EXERCISE DIRECTIONS – Only one span of the listing below is wanted: the lines from the one with "were 1197x1600 pixels." through the one with "m.prism([(xa, y, z)", reproduced exactly, both ends kept.

[Scripts that build scenes]
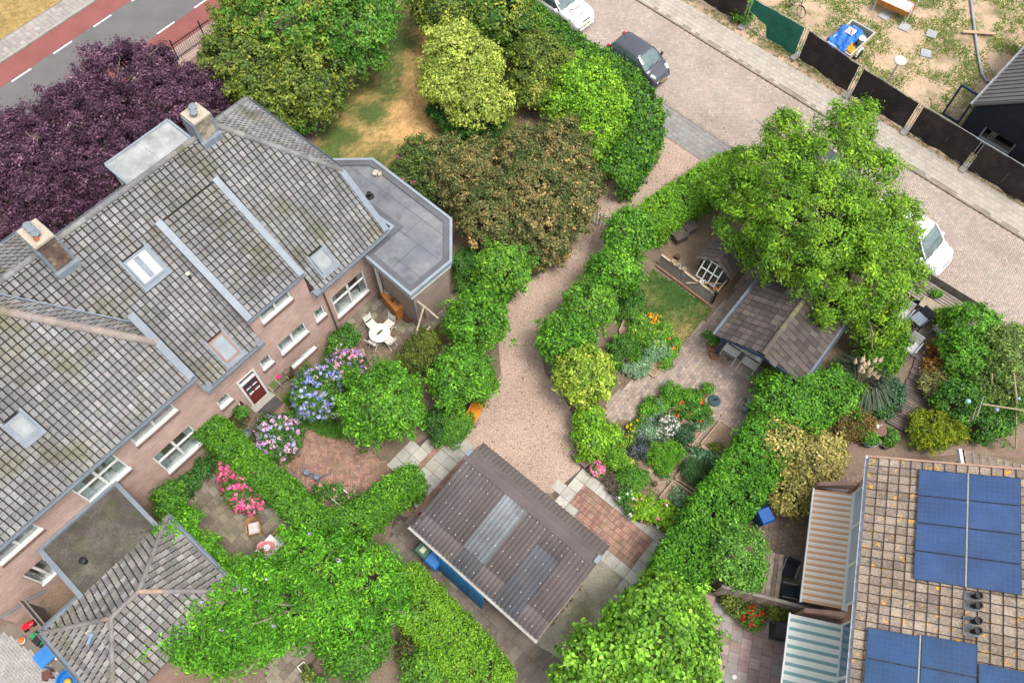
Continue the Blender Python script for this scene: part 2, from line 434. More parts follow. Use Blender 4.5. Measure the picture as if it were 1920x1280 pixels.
# --- slab strip with brick courses beside the shed
ss_poly = GP([(720, 870), (830, 800), (880, 835), (905, 845), (830, 960), (800, 990), (760, 930)])
ss = sheet('slab_path', ss_poly, .005, MATS['terrace_joint'])
SG = [jit((.42, .40, .345), .09) for _ in range(8)]
ca, cb_ = math.cos(R(-40.6)), math.sin(R(-40.6))
c0 = G(725, 872)[:2]; da = np.array([ca, cb_]); db = np.array([-cb_, ca])
bx = MB(); bx.box(-.5, .5, -.5, .5, -1, 0); bx.f = bx.f[1:]
PS = Pieces('slab', bx, SG, M_TINT); PB = Pieces('brick', bx, TT, M_TBRICK)
x = 0.0
for k in range(6):
    for wdt in ((.5, .5) if k else (.5, .5)):
        for j in range(-9, 10):
            c = c0 + da * (x + .25) + db * (j * .5 + .25)
            if inpoly(c[0], c[1], ss_poly): PS.add(xf((c[0], c[1], .04 + random.uniform(-.004, .004)), (da[0] * .485, da[1] * .485, 0), (db[0] * .485, db[1] * .485, 0), (0, 0, .04)))
        x += .5
    for j in range(-42, 43):
        for w2 in range(2):
            c = c0 + da * (x + .055 + w2 * .105) + db * (j * .21 + .1 + .1 * w2)
            if inpoly(c[0], c[1], ss_poly): PB.add(xf((c[0], c[1], .04), (da[0] * .095, da[1] * .095, 0), (db[0] * .2, db[1] * .2, 0), (0, 0, .04)))
    x += .22
PS.flush(ss); PB.flush(ss, 150)

# --- yard on the far side of the shed: slabs round a brick field
yd_poly = GP([(1030, 920), (1090, 876), (1130, 900), (1245, 1010), (1235, 1050), (1175, 1110), (1140, 1060), (1060, 960)])
yd = sheet('yard_paving', yd_poly, .005, MATS['terrace_joint'])
c0 = G(1092, 878)[:2]; PS = Pieces('slab', bx, SG, M_TINT); PB = Pieces('brick', bx, TT, M_TBRICK)
brick_f = GP([(1060, 942), (1105, 915), (1130, 945), (1165, 960), (1180, 985), (1215, 1010), (1185, 1060), (1130, 1030)])
for i in range(-2, 16):
    for j in range(-12, 4):
        c = c0 + da * (i * .5 + .25) + db * (j * .5 + .25)
        if not inpoly(c[0], c[1], yd_poly): continue
        if inpoly(c[0], c[1], brick_f):
            for a in range(5):
                for b2 in range(2):
                    e = c + da * (-.2 + a * .1) + db * (-.125 + b2 * .25)
                    PB.add(xf((e[0], e[1], .035 + random.uniform(-.006, .006)), (da[0] * .088, da[1] * .088, 0), (db[0] * .235, db[1] * .235, 0), (0, 0, .04)))
        else: PS.add(xf((c[0], c[1], .04 + random.uniform(-.004, .004)), (da[0] * .485, da[1] * .485, 0), (db[0] * .485, db[1] * .485, 0), (0, 0, .04)))
PS.flush(yd); PB.flush(yd, 200)
cpad = MB(); cpad.prism(GP([(1000, 1205), (1060, 1110), (1130, 1045), (1185, 1105), (1150, 1150), (1060, 1240)])[::-1], 0, .03)
struct('concrete_pad', cpad.mesh('concrete_pad'), mat('stained_concrete', (.36, .33, .25), rough=.95, var=.2, scale=1.2, fine=.2, fscale=16,
       blot=[((.20, .18, .08), .8, .5, .64, .7), ((.10, .09, .07), 1.6, .56, .68, .5)]))
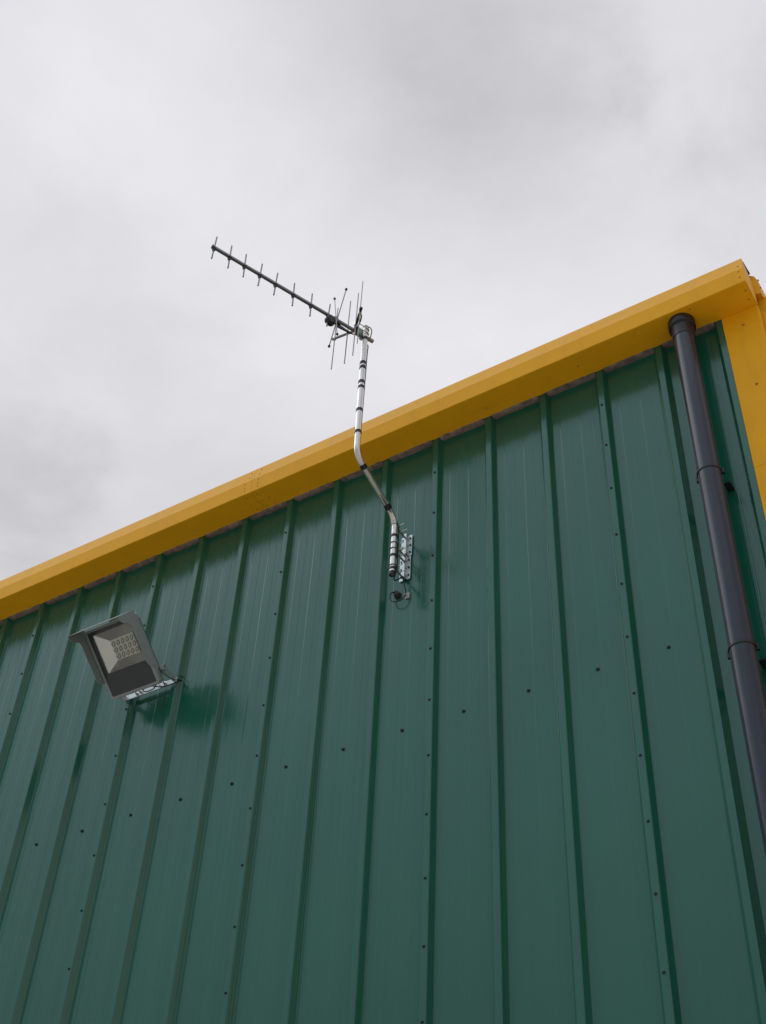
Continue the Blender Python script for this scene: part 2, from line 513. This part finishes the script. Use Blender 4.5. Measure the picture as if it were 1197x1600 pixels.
def gutter_len(xa, xb, grow=0.0):
    m = MB(); cy_, cz_ = -0.12, ZS + 0.1
    pr = prof
    m.prism([(xa, y, z) for y, z in pr], (xb - xa, 0, 0)); return m


fascia = gutter_len(1.3345, XE).part('gutter_fascia', MY, bld)
fascia2 = gutter_len(-4.66, 1.3325).part('gutter_fascia', MY, bld)
fascia3 = gutter_len(XW, -4.662).part('gutter_fascia', MY, bld)
# stop end
ec = MB(); ec.prism([(XE, y, z) for y, z in ((-0.0375, ZS), (-0.2045, ZS + .001), (-0.2065, ZS + .004), (-0.2065, ZS + 0.106), (-0.2045, ZS + 0.112), (-0.178, ZS + 0.219), (-0.172, ZS + 0.222), (-0.12, ZS + 0.205), (-0.0375, ZS + 0.17))], (0.0025, 0, 0))
ec.part('gutter_end_cap', MY, fascia)
# rivets round the joint and at the stop end
rv = [(1.3335 + dx, dz) for dx in (-0.05, 0.045) for dz in (0.03, 0.055, 0.085)]
for x_, dz in rv:
    screw_mb((x_, -0.2065, ZS + dz), 0.003, 0.003).part('rivet', MSCY, fascia)
for x_ in (1.30, 1.375):
    for dz in (0.14, 0.19):
        y_ = -0.2045 + (dz - 0.112) * 0.2477
        screw_mb((x_, y_ - .0005, ZS + dz), 0.003, 0.003, ax=Vector((0, -0.97, 0.24))).part('rivet', MSCY, fascia)
for x_ in (1.27, 1.31, 1.36, 1.40):
    for y_ in (-0.175, -0.115, -0.065):
        screw_mb((x_ + random.uniform(-.01, .01), y_, ZS), 0.003, 0.003, ax=(0, 0, -1)).part('rivet', MSCY, fascia)
for y_, dz in ((-0.2065, 0.042), (-0.2065, 0.088), (-0.197, 0.142)):
    screw_mb((4.349, y_, ZS + dz), 0.0035, 0.003).part('rivet', MSCY, fascia)
for x_, y_ in ((4.351, -0.148), (4.345, -0.09), (4.07, -0.178), (3.42, -0.12), (2.86, -0.1)):
    screw_mb((x_, y_, ZS), 0.004, 0.003, ax=(0, 0, -1)).part('rivet', MSCY, fascia)
# dark strip above the yellow edge, standing in for the gutter lip's shadow
lip = MB(); lip.bb((XW, -0.172, ZS + 0.222), (XE - .006, -0.148, ZS + 0.2255)); lip.part('gutter_lip_shade', MDARK, fascia)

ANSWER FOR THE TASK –
Continue the Blender Python script for this scene: part 2, from line 513. This part finishes the script. Use Blender 4.5. Measure the picture as if it were 1197x1600 pixels.
def gutter_len(xa, xb, grow=0.0):
    m = MB(); cy_, cz_ = -0.12, ZS + 0.1
    pr = prof
    m.prism([(xa, y, z) for y, z in pr], (xb - xa, 0, 0)); return m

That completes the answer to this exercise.